A second high resolution pass with the SM30 set to operate a 1500 meter swathe began at 23:00 and produced a good image of the wreck lying on the seabed displaying a clear acoustic shadow. This pass also provided an indication that part of Sydney, possibly her bow, may have broken away from her as she limped away causing her to sink. This is a tentative assessment which will have to be confirmed using a suitably equipped ROV with cameras.

The dimensions of the wreck combined with its position in relation to the wreck of Kormoran and the scene of action leave me in no doubt that this is the wreck of Sydney.
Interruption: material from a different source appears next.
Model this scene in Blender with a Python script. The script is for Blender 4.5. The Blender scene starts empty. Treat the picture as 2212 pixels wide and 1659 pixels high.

During the next few days further high resolution runs will be conducted over her wreck and commemorative services will be held for the crews of both Sydney and Kormoran.

This has been a monumental day and one which I hope will bring some comfort to the relatives of those lost in her.
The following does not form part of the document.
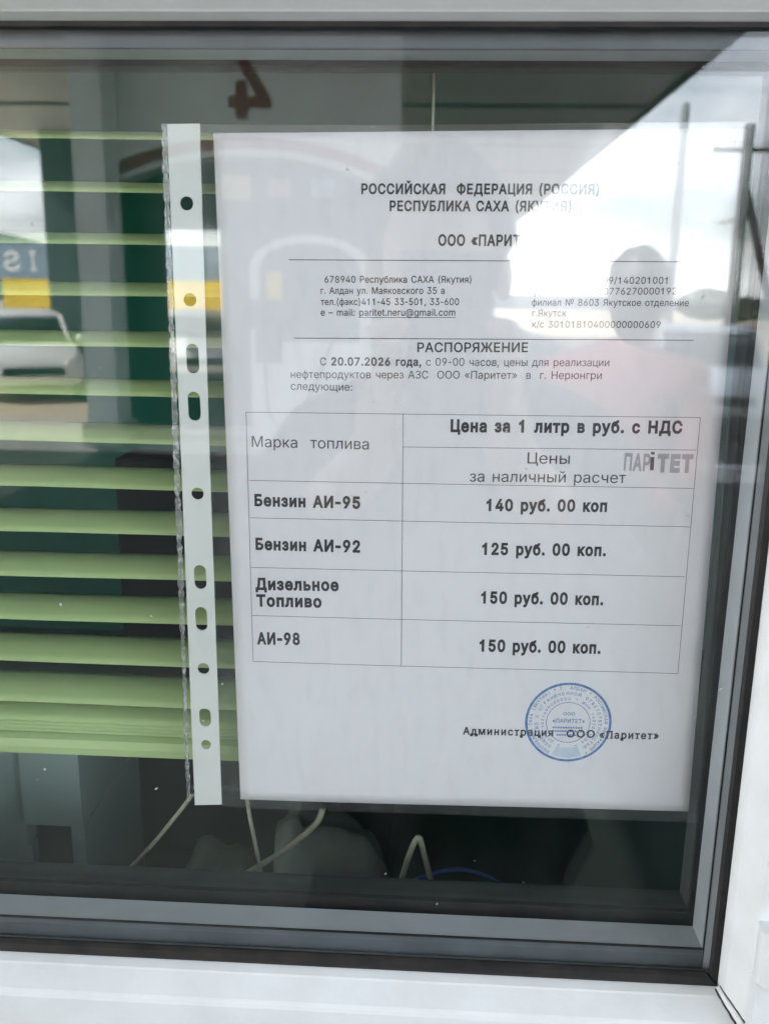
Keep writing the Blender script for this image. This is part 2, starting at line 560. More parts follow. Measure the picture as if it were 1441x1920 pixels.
# neighbouring fixed frame that the sash shuts against, lower right
fixed = thing('fixed_frame', 'white plastic outer frame edge beside the right rail of the sash', 'frame', (0.20, -0.03, -0.30))
XO = XR + 0.0665
lipc = at(1417, 1842, -0.0525)
MB().box((lipc.x, -0.0525, -0.45), (lipc.x + 0.03, -0.0464, lipc.z)).bevel(0.0010).build('overlap_lip', M['pvc'], fixed)
hc = at(1455, 1790, -0.052)
MB().cyl((hc.x, -0.0500, at(1440, 1788, -.05).z), (0, 0, 1), .0075, at(1440, 1738, -.05).z - at(1440, 1835, -.05).z, 28).bevel(.001, 2, 60).build('hinge_barrel', M['pvc'], fixed, False)
MB().box((XO, -0.048, -0.60), (XO + 0.06, 0.03, 0.40)).bevel(0.002).build('frame_post', M['pvc'], fixed)

# ================================================================== THE NOTICE IN ITS SLEEVE
PA, PB, PROT = 0.210, 0.297, 0.014822
cP, sP = math.cos(PROT), math.sin(PROT)
def bow(u, v):
    """the sheet is not quite flat: it bows and curls a little at the free edges (metres, away from the glass)"""
    a = u / 210.0; c = v / 297.0
    return 0.0004 * math.sin(a * 3.0 + 0.4) * math.sin(c * 4.1 + 0.6) + 0.0002 * math.sin(a * 7 + c * 3)
def uvw(u, v, lift=0.0, flat=False):
    x = u / 1000 - PA / 2; z = PB / 2 - v / 1000
    return Vector((cP * x - sP * z, lift + (0 if flat else bow(u, v)), sP * x + cP * z))
def px_uv(px, py):
    p = at(px, py, 0.0)
    x = cP * p.x + sP * p.z; z = -sP * p.x + cP * p.z
    return (x + PA / 2) * 1000, (PB / 2 - z) * 1000

notice = thing('price_notice', 'printed white sheet of fuel prices with a round blue stamp, taped inside the glass', 'notice', uvw(105, 297, 0, True))
b = MB()
nu, nv = 42, 60
for yo in (0.0, 0.00012):
    gv = [[b.bm.verts.new(uvw(210 * i / nu, 297 * j / nv, yo)) for i in range(nu + 1)] for j in range(nv + 1)]
    for j in range(nv):
        for i in range(nu):
            b.bm.faces.new((gv[j][i], gv[j][i + 1], gv[j + 1][i + 1], gv[j + 1][i]))
    if yo == 0.0:
        g0 = gv
for loop in ([(0, i) for i in range(nu + 1)], [(nv, i) for i in range(nu + 1)], [(j, 0) for j in range(nv + 1)], [(j, nu) for j in range(nv + 1)]):
    for p, q in zip(loop, loop[1:]):
        b.bm.faces.new((g0[p[0]][p[1]], g0[q[0]][q[1]], gv[q[0]][q[1]], gv[p[0]][p[1]]))
b.build('sheet', M['paper'], notice, True)

PRINT = -0.00008
class Print:
    def __init__(s):
        s.v = []; s.f = []
    def add(s, uvs, faces):
        n = len(s.v)
        s.v += [uvw(u, v, PRINT) for u, v in uvs]
        s.f += [tuple(i + n for i in f) for f in faces]
    def line(s, p0, p1, text, cap, bold=0.0, runs=None):
        """text fitted between two baseline points given as photo pixels; cap = capital height in photo pixels"""
        (u0, v0), (u1, v1) = px_uv(*p0), px_uv(*p1)
        cu0, cv0 = px_uv(p0[0], p0[1] - cap)
        caph = math.hypot(cu0 - u0, cv0 - v0)
        if runs:
            vs, fs, xo = [], [], 0.0
            for t, bo in runs:
                gv, gf = glyphs(t, bo)
                n = len(vs)
                vs += [Vector((q.x + xo, q.y, 0)) for q in gv]
                fs += [tuple(i + n for i in f) for f in gf]
                xo += sum(advance(c_) + bo * 1.6 for c_ in t)
        else:
            vs, fs = glyphs(text, bold)
        x0, x1, _, _ = bbox(vs)
        L = math.hypot(u1 - u0, v1 - v0)
        du, dv = (u1 - u0) / L, (v1 - v0) / L
        sx = L / (x1 - x0); sy = caph / CAPH
        s.add([(u0 + du * (q.x - x0) * sx + dv * q.y * sy, v0 + dv * (q.x - x0) * sx - du * q.y * sy) for q in vs], fs)
        return s
    def rule(s, p0, p1, wmm):
        (u0, v0), (u1, v1) = px_uv(*p0), px_uv(*p1)
        L = math.hypot(u1 - u0, v1 - v0)
        nx, ny = -(v1 - v0) / L * wmm / 2, (u1 - u0) / L * wmm / 2
        n = max(2, int(L / 6)); uvs = []; fs = []
        for i in range(n + 1):
            t = i / n; u = u0 + (u1 - u0) * t; v = v0 + (v1 - v0) * t
            uvs += [(u + nx, v + ny), (u - nx, v - ny)]
            if i:
                k = 2 * i
                fs.append((k - 2, k - 1, k + 1, k))
        s.add(uvs, fs)
        return s
    def build(s, name, material, parent):
        me = bpy.data.meshes.new(name)
        me.from_pydata(s.v, [], s.f)
        bm = bmesh.new(); bm.from_mesh(me)
        for f in bm.faces:
            if f.normal.y > 0:
                f.normal_flip()
        bm.to_mesh(me); bm.free()
        return link(name, me, parent, material)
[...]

Above Photograph - The wreck of Sydney as revealed for the first time in this wide swathe (6km) sonar image.  The wreck is clearly visible on the starboard (right) channel adjacent to a well defined debris field.  The height of the wreck above the seabed is causing the dark acoustic shadow just to the right of the wreck.

Above Photograph - For this second sonar track we narrowed the SM30 sonar swath to 3km and approached the wreckage on a reciprocal course which is why the image is reversed from above.  The wreck and the debris field are better defined in this image, but the main reason for a reciprocal track is to help determine a more accurate position for the wreck on the seabed.

Above Photograph - Sydney 2nd Pass Zoom:  This image is a repeat of the image above but zoomed in on just the wreck and debris field.  We suspect that the large piece of debris at the lower right hand corner of the image may be a section of the bow which broke away from the hull.


Above Photograph - Image & Model:  The third sonar track was narrowed yet again to 1.5km and in doing so revealed the hull and debris field in the most detail to date.  Again, the large piece of wreckage at the top of the debris field stands out as the biggest piece, other than the hull itself.

Above Photograph - Sydney Hull:  This sonar image is a magnification of just the main hull from the third sonar track.  The acoustic shadow to the left of the hull is used to help identify structures that have height.  For example we believe that the tallest shadow could be being caused by Sydney’s superstructure.  Careful analysis and measurements of the hull length suggest that while the hull is sitting upright on the seabed and is largely intact, a portion of the bow could well have broken away and that this event was the trigger that finally caused Sydney to sink.


Above Photograph - Search Director, David Mearns plots the location of Sydney’s wreck thus solving one of the most enduring maritime mysteries of the 20th century.  David is plotting the position on a Mercatorial Plotting Sheet – the last of four he has made over a period of 5 years whilst conducting his own manual re-navigation of the ship’s tracks and movements during and after the battle.

Above Photograph - David & John:  A moment of delight shared by Search Director, David Mearns and Lieutenant John Perryman, RANR knowing that the wreck of Sydney had been found ending 67 years of uncertainty about her final resting place.


Glenys McDonald - Director, The Finding Sydney Foundation (Observer)

I woke with a headache this morning.  I wanted to be in the survey room between 8am and noon as that was when we thought Sydney would appear on our screens on this track line.  The Williamson crew had been tracking a tiny debris trail from the battle area and indications were that this search line would be successful. 

At exactly 10:03 am a large piece of wreck unfolded on the screen with a small associated debris field.  The surrounding geology was dead flat sandy bottom.  There she lay, looking proud and poignant.  HMAS Sydney had been found.

John Perryman and I had become adept students in reading the data over the past couple of weeks and we, like David Mearns and the Williamson and Associates crew, knew that this was what we had been looking for.  This was the ship that had taken the hopes and dreams of 645 families to the bottom of the ocean.

Here in a relatively small area of ocean we located one ship suffering a catastrophic explosion, a battle site, a small debris trail, and another ship approximately ten nautical miles away sitting proudly on the bottom, all as described by the eye witnesses to this action between HSK Kormoran and HMAS Sydney.

There was jubilation from all, and a few tears from me.  David, John and I were thrilled.  The Geosounder crew, who had become part of this great project, joined with the Williamson team shaking hands.  I thanked the crew and Williamsons on behalf of FSF, and Geoff led a cheer for me which was nice.  I just wished that Ted and the other Finding Sydney Foundation Directors were standing beside me.

David then rang Patrick and Ted.  I spoke to Ted, and this six foot seven inch giant of a man was overcome.  We unashamedly cried together and he asked me if I was certain.  I am. 

Even though we deserve our moment of jubilation after such a long and difficult journey to this moment in time, we have not forgotten that this was where we lost our men.  I went up to the back deck and leant over the railing and cried and gave thanks.

I believe this wreck will bring closure.  She sits almost proudly on the bottom.  If Sydney had blown like Kormoran there would be little sense of closure, but here in such a large piece and in a depth of water where we will shortly activate the ROV part of the program, we will give the kind of images required for everyone to finally be at peace with this sad story.

We turned the ship around and by 18:35 we were back on site and doing a smaller swath run.  The plan is to do a few more of these from different angles before changing the fish over to the SM60: another long night ahead before the official announcement tomorrow.